__Material provided__:
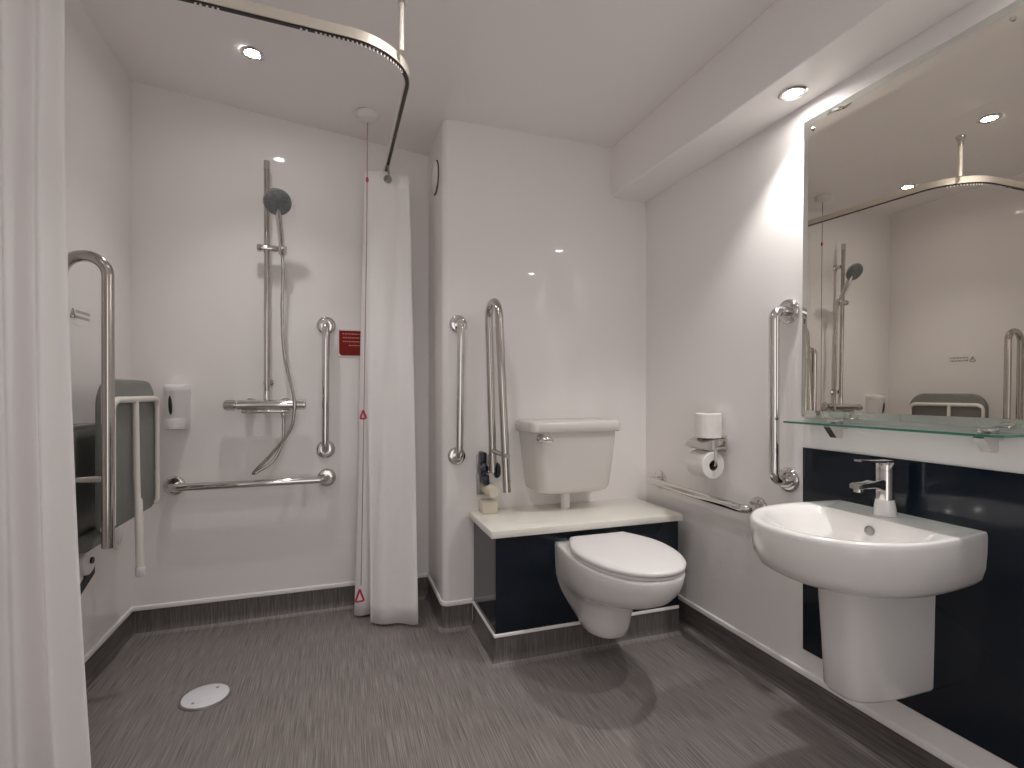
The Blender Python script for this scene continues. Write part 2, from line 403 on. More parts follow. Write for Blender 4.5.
t = thing('soap_dispenser', 'white wall soap dispenser between shower seat and riser rail', 'soap dispenser', (-.67, BW, .905))
b = BM()
def disp(z, d, hw): return [(x, y, z) for x, y in ([(-.679 - hw, BW - .0006)] + [(-.679 + hw * -math.cos(PI * k / 16) * (1 if abs(math.cos(PI * k / 16)) > .999 else .98), BW - d * (math.sin(PI * k / 16) ** .45)) for k in range(1, 16)] + [(-.679 + hw, BW - .0006)])]
loft(b, [disp(.955, .080, .045), disp(1.0, .088, .046), disp(1.06, .092, .047), disp(1.075, .094, .048)]); obj('body', b, M['plastic_white'], t, angle=50)
b = BM(); loft(b, [disp(1.0755, .096, .0485), disp(1.092, .095, .0485), disp(1.101, .088, .046), disp(1.104, .065, .04)]); obj('lid', b, M['plastic_white'], t, angle=50)
b = BM(); loft(b, [disp(.905, .080, .042), disp(.909, .092, .045), disp(.945, .096, .046), disp(.9545, .090, .046)]); obj('push_bar', b, M['plastic_white'], t, angle=50)
b = BM(); tube(b, [(-.690, BW - .089, 1.055), (-.690, BW - .090, 1.04), (-.689, BW - .089, 1.01), (-.688, BW - .087, .985), (-.688, BW - .084, .972)], [.002, .006, .0075, .006, .002], 12); obj('level_window', b, M['black'], t, label='dark level window slot')

# red sign
t = thing('safety_sign', 'small red wall sign with lines of pale lettering in the shower', 'sign', (.062, BW, 1.31))
b = BM(); box(b, (-.004, BW - .0035, 1.243), (.132, BW - .0006, 1.381), .002, 1); obj('backing_plate', b, M['sign_white'], t, label='pale sign border')
b = BM(); extrude_poly(b, [(.005, BW - .0036, 1.374), (.124, BW - .0036, 1.374), (.124, BW - .0036, 1.251), (.015, BW - .0036, 1.251), (.005, BW - .0036, 1.261)], (0, -.001, 0)); obj('red_face', b, M['red'], t, smooth=False)
random.seed(3)
for row, (x0_, z) in enumerate(((.020, 1.358), (.022, 1.339), (.022, 1.320), (.050, 1.301))):
    b = BM(); x = x0_
    while x < .115:
        w = min(random.uniform(.006, .018), .117 - x)
        box(b, (x, BW - .0052, z - .0025), (x + w, BW - .0047, z + .0025)); x += w + .003
    obj('text_line', b, M['sign_text'], t, smooth=False, label='pale line of lettering')

# grey lettering on the left wall: two lines and a warning triangle
t = thing('wall_notice', 'small grey printed notice with warning triangle on the wall above the seat', 'sign', (LW, 2.18, 1.34))
b = BM(); box(b, (LW + .0004, 2.10, 1.305), (LW + .0009, 2.275, 1.375)); obj('label_backing', b, M['wall'], t, smooth=False)
for row, z in enumerate((1.352, 1.333)):
    b = BM(); x = 2.158
    while x < 2.258:
        w = min(random.uniform(.008, .02), 2.262 - x); box(b, (LW + .0010, x, z - .005), (LW + .0014, x + w, z + .005)); x += w + .0035
    obj('text_line', b, M['grey_text'], t, smooth=False)
b = BM(); tube(b, [(LW + .0026, 2.118, 1.327), (LW + .0026, 2.133, 1.357), (LW + .0026, 2.148, 1.327), (LW + .0026, 2.119, 1.327)], .0026, 6)
tube(b, [(LW + .0026, 2.133, 1.347), (LW + .0026, 2.133, 1.335)], .0018, 6)
obj('warning_triangle', b, M['grey_text'], t)

# ------------------------------------------------------------------ fold-up shower seat
t = thing('shower_chair', 'folded-up grey padded shower seat with white tube frame and leg', 'shower seat', (LW, 2.17, .42))
def pad(bm, x0, x1, y0, y1, z0, z1, rt, rb, ed=.008):
    def ring(x, ins):
        pts = []
        for (cy, cz, r, a0) in ((y1, z1, rt, 0), (y0, z1, rt, PI / 2), (y0, z0, rb, PI), (y1, z0, rb, 1.5 * PI)):
            sy = 1 if cy == y1 else -1; sz = 1 if cz == z1 else -1
            for k in range(9):
                a = a0 + PI / 2 * k / 8
                pts.append((x, cy - sy * r + (r - ins) * math.cos(a), cz - sz * r + (r - ins) * math.sin(a)))
        return pts
    loft(bm, [ring(x0, ed), ring(x0 + ed * .3, ed * .3), ring(x0 + ed, 0), ring(x1 - ed, 0), ring(x1 - ed * .3, ed * .3), ring(x1, ed)])
def skew(bm):
    for v in bm.verts: v.co.x += (v.co.y - 2.19) * .015
    return bm
b = BM(); pad(b, -.738, -.698, 1.975, 2.408, .612, 1.116, .09, .04, .014); sp = obj('seat_pad', skew(b), M['pad'], t, label='grey padded seat')
b = BM(); pad(b, LW + .022, -.800, 1.90, 2.24, .56, .95, .05, .05, .012); obj('back_pad', b, M['pad'], t, label='grey padded backrest')
b = BM(); box(b, (LW + .001, 1.92, .935), (-.805, 2.22, .962), .008); obj('back_cap', b, M['pad_edge'], t, label='lighter grey cap along the backrest')
fx = -.688
b = BM(); tube(b, fillet([(fx, 1.982, .70), (fx, 1.982, 1.045), (fx, 2.388, 1.045), (fx, 2.392, .70)], .035), [.0085] + [.0085] * 4 + [.0115] * 10 + [.0085] * 5, 14)
for y in (1.982, 2.392): tube(b, fillet([(fx, y, .70), (fx, y, .630), (fx - .03, y, .630)], .03), .0085, 12)
obj('frame', skew(b), M['frame_white'], t, label='white tubular frame')
b = BM(); tube(b, [(fx + .003, 2.160, 1.045), (fx + .006, 2.160, .84), (fx + .008, 2.158, .76), (fx + .011, 2.156, .66)], .0100, 14)
lathe(b, (fx + .013, 2.156, .69), (.02, 0, -1), [(0, .0105), (.01, .0128), (.245, .0128)], 16)
lg = obj('support_leg', skew(b), M['frame_white'], t, label='white drop-down leg')
b = BM(); lathe(b, (fx + .018, 2.156, .448), (.02, 0, -1), [(0, .0135), (.004, .0150), (.030, .0150), (.035, .012)], 18); obj('foot', skew(b), M['plastic_white'], lg)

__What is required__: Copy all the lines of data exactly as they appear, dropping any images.

__Task answer__:
The Blender Python script for this scene continues. Write part 2, from line 403 on. More parts follow. Write for Blender 4.5.
t = thing('soap_dispenser', 'white wall soap dispenser between shower seat and riser rail', 'soap dispenser', (-.67, BW, .905))
b = BM()
def disp(z, d, hw): return [(x, y, z) for x, y in ([(-.679 - hw, BW - .0006)] + [(-.679 + hw * -math.cos(PI * k / 16) * (1 if abs(math.cos(PI * k / 16)) > .999 else .98), BW - d * (math.sin(PI * k / 16) ** .45)) for k in range(1, 16)] + [(-.679 + hw, BW - .0006)])]
loft(b, [disp(.955, .080, .045), disp(1.0, .088, .046), disp(1.06, .092, .047), disp(1.075, .094, .048)]); obj('body', b, M['plastic_white'], t, angle=50)
b = BM(); loft(b, [disp(1.0755, .096, .0485), disp(1.092, .095, .0485), disp(1.101, .088, .046), disp(1.104, .065, .04)]); obj('lid', b, M['plastic_white'], t, angle=50)
b = BM(); loft(b, [disp(.905, .080, .042), disp(.909, .092, .045), disp(.945, .096, .046), disp(.9545, .090, .046)]); obj('push_bar', b, M['plastic_white'], t, angle=50)
b = BM(); tube(b, [(-.690, BW - .089, 1.055), (-.690, BW - .090, 1.04), (-.689, BW - .089, 1.01), (-.688, BW - .087, .985), (-.688, BW - .084, .972)], [.002, .006, .0075, .006, .002], 12); obj('level_window', b, M['black'], t, label='dark level window slot')

# red sign
t = thing('safety_sign', 'small red wall sign with lines of pale lettering in the shower', 'sign', (.062, BW, 1.31))
b = BM(); box(b, (-.004, BW - .0035, 1.243), (.132, BW - .0006, 1.381), .002, 1); obj('backing_plate', b, M['sign_white'], t, label='pale sign border')
b = BM(); extrude_poly(b, [(.005, BW - .0036, 1.374), (.124, BW - .0036, 1.374), (.124, BW - .0036, 1.251), (.015, BW - .0036, 1.251), (.005, BW - .0036, 1.261)], (0, -.001, 0)); obj('red_face', b, M['red'], t, smooth=False)
random.seed(3)
for row, (x0_, z) in enumerate(((.020, 1.358), (.022, 1.339), (.022, 1.320), (.050, 1.301))):
    b = BM(); x = x0_
    while x < .115:
        w = min(random.uniform(.006, .018), .117 - x)
        box(b, (x, BW - .0052, z - .0025), (x + w, BW - .0047, z + .0025)); x += w + .003
    obj('text_line', b, M['sign_text'], t, smooth=False, label='pale line of lettering')

# grey lettering on the left wall: two lines and a warning triangle
t = thing('wall_notice', 'small grey printed notice with warning triangle on the wall above the seat', 'sign', (LW, 2.18, 1.34))
b = BM(); box(b, (LW + .0004, 2.10, 1.305), (LW + .0009, 2.275, 1.375)); obj('label_backing', b, M['wall'], t, smooth=False)
for row, z in enumerate((1.352, 1.333)):
    b = BM(); x = 2.158
    while x < 2.258:
        w = min(random.uniform(.008, .02), 2.262 - x); box(b, (LW + .0010, x, z - .005), (LW + .0014, x + w, z + .005)); x += w + .0035
    obj('text_line', b, M['grey_text'], t, smooth=False)
b = BM(); tube(b, [(LW + .0026, 2.118, 1.327), (LW + .0026, 2.133, 1.357), (LW + .0026, 2.148, 1.327), (LW + .0026, 2.119, 1.327)], .0026, 6)
tube(b, [(LW + .0026, 2.133, 1.347), (LW + .0026, 2.133, 1.335)], .0018, 6)
obj('warning_triangle', b, M['grey_text'], t)

# ------------------------------------------------------------------ fold-up shower seat
t = thing('shower_chair', 'folded-up grey padded shower seat with white tube frame and leg', 'shower seat', (LW, 2.17, .42))
def pad(bm, x0, x1, y0, y1, z0, z1, rt, rb, ed=.008):
    def ring(x, ins):
        pts = []
        for (cy, cz, r, a0) in ((y1, z1, rt, 0), (y0, z1, rt, PI / 2), (y0, z0, rb, PI), (y1, z0, rb, 1.5 * PI)):
            sy = 1 if cy == y1 else -1; sz = 1 if cz == z1 else -1
            for k in range(9):
                a = a0 + PI / 2 * k / 8
                pts.append((x, cy - sy * r + (r - ins) * math.cos(a), cz - sz * r + (r - ins) * math.sin(a)))
        return pts
    loft(bm, [ring(x0, ed), ring(x0 + ed * .3, ed * .3), ring(x0 + ed, 0), ring(x1 - ed, 0), ring(x1 - ed * .3, ed * .3), ring(x1, ed)])
def skew(bm):
    for v in bm.verts: v.co.x += (v.co.y - 2.19) * .015
    return bm
b = BM(); pad(b, -.738, -.698, 1.975, 2.408, .612, 1.116, .09, .04, .014); sp = obj('seat_pad', skew(b), M['pad'], t, label='grey padded seat')
b = BM(); pad(b, LW + .022, -.800, 1.90, 2.24, .56, .95, .05, .05, .012); obj('back_pad', b, M['pad'], t, label='grey padded backrest')
b = BM(); box(b, (LW + .001, 1.92, .935), (-.805, 2.22, .962), .008); obj('back_cap', b, M['pad_edge'], t, label='lighter grey cap along the backrest')
fx = -.688
b = BM(); tube(b, fillet([(fx, 1.982, .70), (fx, 1.982, 1.045), (fx, 2.388, 1.045), (fx, 2.392, .70)], .035), [.0085] + [.0085] * 4 + [.0115] * 10 + [.0085] * 5, 14)
for y in (1.982, 2.392): tube(b, fillet([(fx, y, .70), (fx, y, .630), (fx - .03, y, .630)], .03), .0085, 12)
obj('frame', skew(b), M['frame_white'], t, label='white tubular frame')
b = BM(); tube(b, [(fx + .003, 2.160, 1.045), (fx + .006, 2.160, .84), (fx + .008, 2.158, .76), (fx + .011, 2.156, .66)], .0100, 14)
lathe(b, (fx + .013, 2.156, .69), (.02, 0, -1), [(0, .0105), (.01, .0128), (.245, .0128)], 16)
lg = obj('support_leg', skew(b), M['frame_white'], t, label='white drop-down leg')
b = BM(); lathe(b, (fx + .018, 2.156, .448), (.02, 0, -1), [(0, .0135), (.004, .0150), (.030, .0150), (.035, .012)], 18); obj('foot', skew(b), M['plastic_white'], lg)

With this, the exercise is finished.